Tyler Bugg (University of Georgia) on Educational Opportunity

By: Tyler Bugg

March 16, 2012

Does Educational Opportunity Remain the Key to Success in the United States?

The contemporary discourses surrounding education would overwhelmingly represent it in terms of access. Pervading the country’s educational infrastructure are heated and often partisan debates on affirmative action policies, of undocumented immigrant enrollment in public universities, of campus diversity, of tuition and cost spikes, and the list goes on infinitely.
Access, as far as we currently understand it, is fundamentally undervalued and under-applied. Sure, the term makes obvious references to, for example, a low or middle class student’s access to an expensive private college or to a minority student’s equal opportunity in gaining admission to an elite, white-dominated university. Access goes much deeper, though. An entirely new ontology in describing it is necessary if we, as a society, are to converge its contemporary definition with our contemporary values.

The notion that a quality education is a vital precursor to an equally-quality professional career and well-being isn’t new. Since the American obsession with joining the economic legacy of the Industrial Revolution, the ranks of human capital became unabashedly mechanized. And consequently, so did education, and problematically so. Educational institutions began favoring the fields of study that were seen as ensuring a successful job and salary– the hard sciences, mathematics, engineering. Mechanization has transformed education into a commodity, and its access has become limited only to those who have the means to obtain it.

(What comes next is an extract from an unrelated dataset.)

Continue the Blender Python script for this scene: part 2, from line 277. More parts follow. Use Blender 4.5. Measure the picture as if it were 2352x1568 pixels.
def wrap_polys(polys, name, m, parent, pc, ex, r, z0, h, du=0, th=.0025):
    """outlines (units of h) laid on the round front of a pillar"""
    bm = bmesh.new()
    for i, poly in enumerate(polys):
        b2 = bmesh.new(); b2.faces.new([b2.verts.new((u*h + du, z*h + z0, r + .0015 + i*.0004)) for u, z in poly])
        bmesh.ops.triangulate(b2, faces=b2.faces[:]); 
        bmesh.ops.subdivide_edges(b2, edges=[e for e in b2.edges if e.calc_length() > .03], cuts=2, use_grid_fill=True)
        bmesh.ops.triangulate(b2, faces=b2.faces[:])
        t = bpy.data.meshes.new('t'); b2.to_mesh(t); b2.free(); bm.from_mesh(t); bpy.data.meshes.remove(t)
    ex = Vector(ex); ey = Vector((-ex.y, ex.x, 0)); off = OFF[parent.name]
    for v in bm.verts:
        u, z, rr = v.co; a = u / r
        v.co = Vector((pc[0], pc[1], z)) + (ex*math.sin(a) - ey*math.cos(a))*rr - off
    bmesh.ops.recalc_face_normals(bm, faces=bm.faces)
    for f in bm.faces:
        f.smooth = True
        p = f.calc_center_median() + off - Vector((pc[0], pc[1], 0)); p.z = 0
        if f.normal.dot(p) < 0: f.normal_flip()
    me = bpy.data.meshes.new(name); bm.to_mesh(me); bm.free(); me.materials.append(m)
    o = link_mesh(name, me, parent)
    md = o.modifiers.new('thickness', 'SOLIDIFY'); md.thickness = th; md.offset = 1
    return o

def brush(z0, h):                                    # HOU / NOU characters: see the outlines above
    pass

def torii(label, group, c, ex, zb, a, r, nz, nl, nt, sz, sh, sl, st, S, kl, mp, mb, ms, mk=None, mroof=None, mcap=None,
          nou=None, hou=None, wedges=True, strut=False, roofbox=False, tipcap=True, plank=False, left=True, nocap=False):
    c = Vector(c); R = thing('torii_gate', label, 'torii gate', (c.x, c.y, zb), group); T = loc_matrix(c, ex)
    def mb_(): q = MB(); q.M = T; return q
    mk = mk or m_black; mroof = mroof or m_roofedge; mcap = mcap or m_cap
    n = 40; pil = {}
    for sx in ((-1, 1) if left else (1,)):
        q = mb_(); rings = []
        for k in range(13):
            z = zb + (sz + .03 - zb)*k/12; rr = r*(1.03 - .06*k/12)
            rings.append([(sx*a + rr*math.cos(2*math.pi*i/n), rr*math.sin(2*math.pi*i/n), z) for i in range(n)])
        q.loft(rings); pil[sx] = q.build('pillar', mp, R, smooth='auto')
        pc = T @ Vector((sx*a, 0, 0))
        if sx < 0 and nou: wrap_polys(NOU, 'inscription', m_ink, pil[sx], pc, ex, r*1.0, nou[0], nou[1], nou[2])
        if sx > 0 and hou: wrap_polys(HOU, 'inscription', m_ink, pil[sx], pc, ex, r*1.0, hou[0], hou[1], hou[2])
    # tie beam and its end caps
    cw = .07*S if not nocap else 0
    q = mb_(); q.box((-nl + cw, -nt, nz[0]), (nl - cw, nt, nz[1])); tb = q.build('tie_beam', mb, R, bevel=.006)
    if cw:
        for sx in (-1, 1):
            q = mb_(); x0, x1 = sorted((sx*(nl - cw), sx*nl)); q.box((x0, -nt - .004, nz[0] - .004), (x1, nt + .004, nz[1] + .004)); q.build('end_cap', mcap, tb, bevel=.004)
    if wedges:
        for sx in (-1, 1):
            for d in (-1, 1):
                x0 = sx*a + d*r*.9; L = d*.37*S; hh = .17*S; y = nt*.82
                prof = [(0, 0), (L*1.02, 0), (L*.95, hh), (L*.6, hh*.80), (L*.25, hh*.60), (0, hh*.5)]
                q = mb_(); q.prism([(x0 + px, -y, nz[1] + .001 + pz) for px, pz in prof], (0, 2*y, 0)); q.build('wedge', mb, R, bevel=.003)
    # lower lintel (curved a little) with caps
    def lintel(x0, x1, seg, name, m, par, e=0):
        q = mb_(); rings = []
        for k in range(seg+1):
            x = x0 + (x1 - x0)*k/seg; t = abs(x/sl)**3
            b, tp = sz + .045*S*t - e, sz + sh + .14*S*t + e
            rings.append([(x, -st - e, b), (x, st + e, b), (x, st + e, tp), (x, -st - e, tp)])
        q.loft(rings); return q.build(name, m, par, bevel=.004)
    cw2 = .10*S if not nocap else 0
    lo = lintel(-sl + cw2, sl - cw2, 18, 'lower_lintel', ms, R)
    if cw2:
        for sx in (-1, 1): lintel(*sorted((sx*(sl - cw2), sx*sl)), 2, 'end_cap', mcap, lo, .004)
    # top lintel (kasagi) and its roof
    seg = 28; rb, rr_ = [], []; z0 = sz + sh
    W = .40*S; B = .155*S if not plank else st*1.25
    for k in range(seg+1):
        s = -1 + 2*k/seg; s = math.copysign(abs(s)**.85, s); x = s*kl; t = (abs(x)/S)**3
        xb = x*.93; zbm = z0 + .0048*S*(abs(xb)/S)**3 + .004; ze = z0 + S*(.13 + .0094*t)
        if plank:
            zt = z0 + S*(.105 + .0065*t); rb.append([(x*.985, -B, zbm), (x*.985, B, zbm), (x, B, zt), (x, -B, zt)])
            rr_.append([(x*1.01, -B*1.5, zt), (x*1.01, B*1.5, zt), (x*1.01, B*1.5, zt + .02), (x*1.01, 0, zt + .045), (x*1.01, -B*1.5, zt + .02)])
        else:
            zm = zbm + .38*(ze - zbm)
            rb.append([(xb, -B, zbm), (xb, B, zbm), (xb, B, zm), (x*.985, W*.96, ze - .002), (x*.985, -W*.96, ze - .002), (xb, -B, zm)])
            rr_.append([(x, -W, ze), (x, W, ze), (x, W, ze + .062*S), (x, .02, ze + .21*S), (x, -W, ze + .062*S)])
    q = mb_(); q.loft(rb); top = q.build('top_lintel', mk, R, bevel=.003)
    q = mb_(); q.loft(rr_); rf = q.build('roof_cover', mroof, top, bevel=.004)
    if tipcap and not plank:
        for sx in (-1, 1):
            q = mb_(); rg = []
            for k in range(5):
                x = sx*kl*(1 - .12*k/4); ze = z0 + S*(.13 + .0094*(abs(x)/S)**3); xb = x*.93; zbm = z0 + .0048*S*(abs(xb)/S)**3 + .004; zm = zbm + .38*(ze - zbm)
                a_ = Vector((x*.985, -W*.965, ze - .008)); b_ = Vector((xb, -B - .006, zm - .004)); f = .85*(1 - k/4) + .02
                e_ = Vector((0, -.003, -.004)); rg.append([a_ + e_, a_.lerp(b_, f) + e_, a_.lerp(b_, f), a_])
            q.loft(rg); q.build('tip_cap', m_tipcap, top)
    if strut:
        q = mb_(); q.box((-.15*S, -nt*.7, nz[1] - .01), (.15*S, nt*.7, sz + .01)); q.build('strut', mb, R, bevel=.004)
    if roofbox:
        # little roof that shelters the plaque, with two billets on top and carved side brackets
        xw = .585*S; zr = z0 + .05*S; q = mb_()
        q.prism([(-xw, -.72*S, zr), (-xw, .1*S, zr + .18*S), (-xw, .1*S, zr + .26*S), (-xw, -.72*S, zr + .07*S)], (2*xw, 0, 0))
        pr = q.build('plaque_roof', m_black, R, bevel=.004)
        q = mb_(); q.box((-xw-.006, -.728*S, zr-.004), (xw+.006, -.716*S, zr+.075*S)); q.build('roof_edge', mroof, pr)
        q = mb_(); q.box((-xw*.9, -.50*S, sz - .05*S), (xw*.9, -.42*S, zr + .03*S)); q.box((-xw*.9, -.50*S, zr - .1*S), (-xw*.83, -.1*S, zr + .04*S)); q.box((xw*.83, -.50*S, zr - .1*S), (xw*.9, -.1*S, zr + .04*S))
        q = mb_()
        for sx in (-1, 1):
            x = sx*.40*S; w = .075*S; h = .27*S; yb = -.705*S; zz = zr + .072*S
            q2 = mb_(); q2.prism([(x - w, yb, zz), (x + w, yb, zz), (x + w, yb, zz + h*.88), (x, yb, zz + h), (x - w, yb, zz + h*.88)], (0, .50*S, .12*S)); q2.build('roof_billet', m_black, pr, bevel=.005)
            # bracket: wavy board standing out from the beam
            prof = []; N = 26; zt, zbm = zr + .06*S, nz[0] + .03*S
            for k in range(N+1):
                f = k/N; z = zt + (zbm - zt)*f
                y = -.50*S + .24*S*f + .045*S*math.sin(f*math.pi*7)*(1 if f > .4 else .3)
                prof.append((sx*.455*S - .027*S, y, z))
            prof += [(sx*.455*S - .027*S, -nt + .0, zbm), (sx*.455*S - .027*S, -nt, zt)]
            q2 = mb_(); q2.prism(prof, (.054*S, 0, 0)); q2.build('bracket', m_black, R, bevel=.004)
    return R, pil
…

But the tides in education are turning, and the waves are being stirred by the very students who are now using education as/for change. In post-industrial America, information, communication, and ideas are, again, important. The humanities and social sciences are becoming significant to the increasingly networked and globalized world and to our reinvigorated desires in understanding it. Digital technology and evolving cultural identity are creating new, innovative connections among people of rich and diverse identities in the dialogical public sphere.

Those connections often start in the classroom, and the classroom starts with and becomes alive by knowledge and learning. Even out of the classroom, all people have access to the knowledge and learning of their own personal narratives that make an education empowering them worthwhile. The newest generation of American voices will be one that demands we put those experiences back in the classroom and that we dedicate ourselves to supporting them. We must demand our classrooms and educational institutions be the most possibly accessible, incessantly striving for an education of inclusion.